OUR STORY

If it’s Sunday, the Talarico’s are eating “maccheroni” for dinner. It’s a cultural tradition that most Italians will recognize and one that Katie and Beth Talarico inherited. Nearly every Sunday, they would join their parents, brothers, aunts, uncles and cousins at Grandma Ida and Grandpa Frank’s house. Dinner was never elaborate, but always amazing. On Sundays, the meal consisted of simple spaghetti or rigatoni topped with Grandma’s sauce, a recipe that had been passed down in the Talarico family for at least a century. For special occasions, it was a slightly more elaborate lasagna or “baked macaroni,” a version of rigatoni al forno unique to the Talarico family. That was Sunday dinner: simple, fresh, traditional Italian food like their great grandfather, Giusseppe Talarico, ate as a boy in Sersale, Calabria before leaving Italy in 1913.

As young girls, Katie and Beth learned the art of winemaking, helping their dad, “Papa Joe” Talarico, make Vino da Tavola, a dry red table wine reminiscent of the wine Joe’s grandfather would’ve had on his table. Over time, the Vino da Tavola became a regular part of Sunday dinner. Their passion for wine prompted the girls, along with their parents, Joe and Deb Talarico, to begin Papa Joe’s Wine Cellar, named in tribute to their father and their great-grandfather. With their commercial winery license, they began selling wine made from grapes grown in California, Italy, and South America at expos and farmers’ markets.
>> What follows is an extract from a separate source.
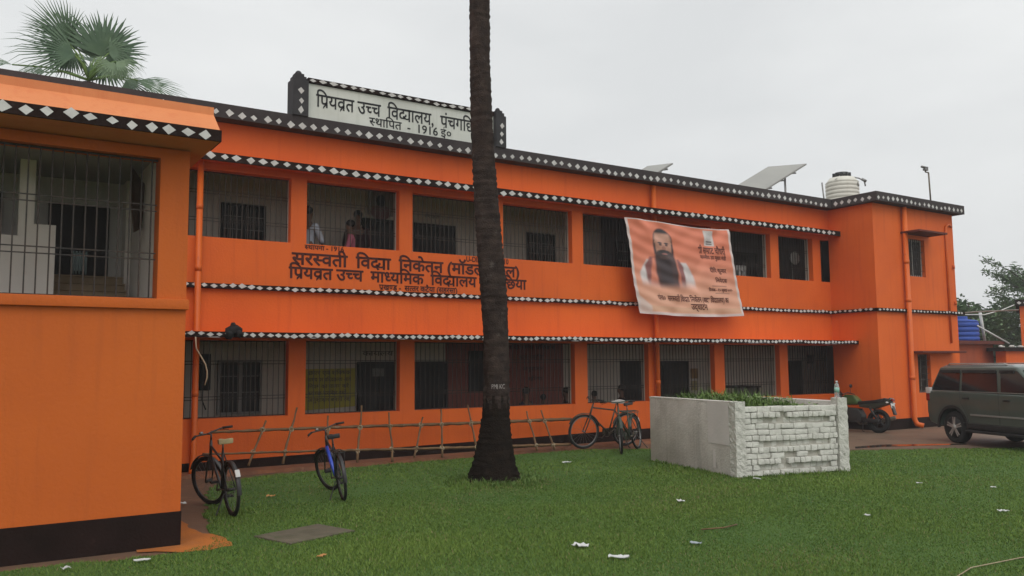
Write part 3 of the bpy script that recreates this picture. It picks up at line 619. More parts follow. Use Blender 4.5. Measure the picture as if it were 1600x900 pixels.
for k in range(13):   # pinnate crown, high above the picture
    a = 2*pi*k/13+.2*random.random(); e = random.uniform(-.2, 1.1); c = Vector((6.58, -3.34, 12.6)); d = Vector((cos(a), sin(a), 0)); sd_ = Vector((-sin(a), cos(a), 0))
    pts = [c+d*(3*t*cos(e*(1-t*.6)))+Vector((0, 0, 3*t*sin(e)*(1-.75*t)-1.1*t*t)) for t in np.linspace(0, 1, 9)]
    b.tube(pts, [.035-.003*i for i in range(9)], 5)
    for i in range(1, 9):
        for m_ in range(4):
            p = pts[i-1].lerp(pts[i], m_/4)
            for s in (-1, 1):
                l = .75*sin(pi*min(.95, .2+.1*i)); q = p+sd_*s*l+d*.25+Vector((0, 0, -.35*l)); b.add([p, p+d*.05, q], [(0, 1, 2)])
b.build('crown', PALML, tp, fixn=False)

# ================================================================== FAN PALM BEHIND THE ROOF
fp = thing('fan_palm', 'green fan palm rising behind the roof above the stair bay', 'palm tree', (2.3, 8, 0))
b = MB(); b.tube([(2.25, 8, 0), (2.3, 8.05, 4), (2.28, 8, 8.55)], [.24, .2, .17], 12); b.build('trunk', BARK, fp)
HUB = Vector((2.28, 8, 8.62)); fr = MB(); pe = MB()
def frond(c, axis, nrm, R, spread, droop, nb=34, hold=.5):
    a = Vector(axis).normalized(); n_ = Vector(nrm); n_ = (n_-a*n_.dot(a)).normalized(); bb = n_.cross(a); c = Vector(c)
    mid = (HUB+c)/2+Vector((0, 0, .12)); pe.tube([HUB, mid, c], [.03, .024, .016], 6)
    dt = 2*spread/nb
    for k in range(nb):
        t = -spread+dt*(k+.5); d = a*cos(t)+bb*sin(t); s = d.cross(n_); Rl = R*(1-.16*(t/spread)**2)*random.uniform(.88, 1.06); fold = n_*(.02 if k % 2 else -.02)
        V = [c]; w0 = Rl*hold*math.tan(dt/2)*1.05
        dr = lambda u: Vector((0, 0, -1))*droop*R*u*u*random.uniform(.85, 1.2)
        p1 = c+d*Rl*hold*.6+n_*.03; p2 = c+d*Rl*hold+n_*.03+fold+dr(.25)*.6
        p3 = c+d*Rl*.78+dr(.55); p4 = c+d*Rl+dr(1.0)+s*random.uniform(-.05, .05)
        fr.add([c, p1-s*w0*.6, p1+s*w0*.6, p2-s*w0, p2+s*w0, p3-s*w0*.42, p3+s*w0*.42, p4], [(0, 2, 1), (1, 2, 4, 3), (3, 4, 6, 5), (5, 6, 7)])
HV = HUB
for off, ax, nr, R, spd, dp, hd in [
    ((-.49, .1, .93), (-.5, -.1, .85), (.25, -1, .1), 1.05, 1.05, .05, .5), ((-.32, -.1, .52), (-.97, -.1, .12), (.2, -1, .2), 1.38, 1.0, .16, .5), ((-.4, .1, .7), (-.45, 0, -.75), (.1, -1, .2), .72, 1.5, .1, .6),
    ((-.25, .2, .8), (-.75, .1, .5), (.1, -1, 0), 1.15, .9, .08, .5), ((.26, .1, .68), (.12, 0, 1), (.1, -1, .1), 1.15, 1.5, .04, .6), ((.34, .2, .8), (.45, 0, .9), (-.1, -1, 0), 1.05, 1.4, .1, .6),
    ((.4, -.1, .72), (.9, -.1, .25), (-.2, -1, .2), .78, 1.3, .5, .5), ((.3, .1, .55), (.5, 0, -.5), (0, -1, .1), .7, 1.8, .15, .6), ((.12, .15, .6), (-.05, .1, .9), (-.2, -1, .1), 1.0, 1.1, .05, .6),
    ((1.05, -.3, .1), (.93, -.1, -.28), (.1, -.8, .6), 1.15, .85, .1, .55), ((.8, -.1, .12), (.6, -.1, -.55), (0, -.9, .5), .8, 1.2, .1, .55), ((-1.6, -.1, .05), (-1, -.1, -.02), (0, -.5, .9), .9, 1.0, .12, .5), ((-.9, .3, .12), (-.9, .2, -.1), (0, -.7, .7), .7, 1.0, .12, .5), ((.1, .7, .7), (.1, .8, .5), (0, -.8, .7), .9, 1.6, .1, .5)]:
    frond(HV+Vector(off), ax, nr, R*1.1, spd, dp, random.choice((22, 26, 30)), hd*random.uniform(.75, 1))
mainf = fr; fr = MB()
for off, ax, R in (((.45, -.6, .36), (.05, -.3, -1), .66), ((.5, -.65, .36), (.75, -.3, -.5), .62), ((.4, -.55, .34), (-.75, -.3, -.45), .5)): frond(HV+Vector(off), ax, (0, -1, .3), R, .95, .08, 22, .6)
fr.build('young_frond', mat('pale_palm_green', (.1, .155, .08), (.14, .2, .1), .55, 2), fp, fixn=False); fr = mainf
fr.build('fronds', PALML, fp, fixn=False); pe.build('leaf_stalks', LEAF, fp)

# ================================================================== ROOF THINGS
wt = thing('water_tank', 'white ribbed water tank with black lid on the roof', 'water tank', (22.1, 1.5, 5.76))
TANKW = mat('tank_white', (.62, .6, .53), (.54, .52, .46), .5, 2, streak=((.4, .37, .3), .4))
TR = .48
b = MB(); pr = [(.0, 5.76), (TR, 5.76)]
for k in range(11): z = 5.8+k*.118; pr += [(TR, z), (TR, z+.078), (TR-.01, z+.088), (TR-.01, z+.11)]
pr += [(TR, 7.1), (TR-.05, 7.16), (.36, 7.25), (.23, 7.28), (0, 7.28)]
b.lathe(pr, (22.1, 1.5, 0), 40); tb = b.build('tank_body', TANKW, wt)
b = MB(); b.lathe([(.24, 7.26), (.24, 7.38), (.2, 7.42), (0, 7.43)], (22.1, 1.5, 0), 20)
for k in range(10): a = 2*pi*k/10; b.box(22.1+.24*cos(a)-.025, 22.1+.24*cos(a)+.025, 1.5+.24*sin(a)-.025, 1.5+.24*sin(a)+.025, 7.27, 7.4)
b.build('lid', MBLK, wt)
b = MB(); b.tube([(22.3, 1.35, 7.3), (22.5, 1.2, 7.25), (22.62, 1.1, 7.17), (22.64, 1.08, 7.0)], .022, 8); b.tube([(22.56, 1.14, 7.22), (22.66, 1.06, 7.14)], .045, 8); b.build('inlet_pipe', MGRY, wt)
b = MB(); b.tube([(21.55, 1.35, 7.12), (21.8, 1.4, 7.24), (21.9, 1.42, 7.3)], .012, 6); b.build('hose', PLAST, wt)
tnk = lambda u, v: (22.1+(TR+.005)*sin(u), 1.5-(TR+.005)*cos(u), v)
lettering('lettering', [('िदल^ली', .1, .62, 6.93, .085)], tnk, INK, tb, .01)
SOL = mat('panel_back_grey', (.3, .295, .275), (.25, .245, .23), .5, 3); CELL = mat('dusty_glass_sky_sheen', (.25, .248, .23), (.3, .295, .27), .3, 1.5)  # pale panel face: sky reflection put into its colour, plus some dust
def solar(P1, P2, P3, label):
    P1, P2, P3 = map(Vector, (P1, P2, P3)); e = P2-P1; f = P3-P2; nn = e.cross(f).normalized(); nn = nn if nn.z > 0 else -nn; c = (P1+P3)/2
    t = thing('solar_panel', label, 'solar panel', (c.x, c.y, 5.76), group='solar panels on the roof')
    b = MB(); q = nn*.04; A = [P1, P2, P3, P1+f]; b.hexa(A+[p+q for p in A]); b.build('panel', SOL, t)
    b = MB(); B_ = [P1+(e+f)*.02+q*1.1, P2+(f-e)*.02+q*1.1, P3-(e+f)*.02+q*1.1, P1+f+(e-f)*.02+q*1.1]; b.add(B_, [(0, 1, 2, 3)]); b.build('solar_cells', CELL, t)
    b = MB()
    for s in (.25, .5, .75): 
        for d_ in (.0,): b.tube([P1+e*-.02+f*s-nn*.03, P2+e*.03+f*s-nn*.03], .025, 6)
    for s in (.2, .8): b.tube([P1+e*s-nn*.05+f*.05, P1+e*s+f*.95-nn*.05], .02, 6)
    b.build('support_rail', MGRY, t)
    for s in (.3, .7):
        for u in (.15, .8):
            p = P1+e*u+f*s; b = MB(); b.tube([(p.x, p.y, 5.75), p-nn*.03], .03, 8); b.build('leg', MGRY, t)
solar((17.95, 2.6, 6.42), (18.7, 1.8, 6.44), (20.8, 1.75, 7.56), 'large tilted solar panel seen from below near the water tank')
solar((14.35, 2.6, 6.45), (14.7, 2.0, 6.45), (15.62, 2.0, 6.98), 'small distant solar panel edge above the middle of the roof')
def pole(pts, r, name, label, cat, m=MGRY): b = MB(); b.tube(pts, r, 8); return tag(b.build(name, m), label, cat)
pole([(21.45, 1.6, 5.75), (21.28, 1.6, 7.05)], .022, 'metal_rod', 'thin leaning rod beside the white water tank', 'rod')
cm = thing('camera_pole', 'rusty cranked pole with small camera at the tower roof edge', 'camera pole', (24.45, 0, 5.76))
b = MB(); b.tube([(24.1, -.4, 5.75), (24.1, -.4, 6.0)], .04, 8)
cm.location = (22.6, -.9, 5.76)
b = MB(); b.tube([(22.62, -.95, 5.75), (22.57, -.95, 6.98), (22.56, -.95, 7.0), (22.42, -.95, 7.0), (22.42, -.95, 7.12)], .022, 8); b.build('pole', RUST, cm)
b = MB(); b.tube([(22.25, -.95, 7.13), (22.52, -.95, 7.13)], .035, 8); b.box(22.36, 22.5, -.99, -.91, 7.04, 7.1); b.build('camera', MGRY, cm)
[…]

As Katie and Beth continued the exploration of their ancestral cuisine and winemaking, the vision of a restaurant serving traditional, rustic Italian food and wine began to take form. Following their graduations from the University of Pittsburgh, the girls nominated their mom to find a venue for Piazza Talarico and Papa Joe’s Wine Cellar. In less than a week, Deb discovered the ideal location near restaurant row in Pittsburgh’s trendy neighborhood of Lawrenceville.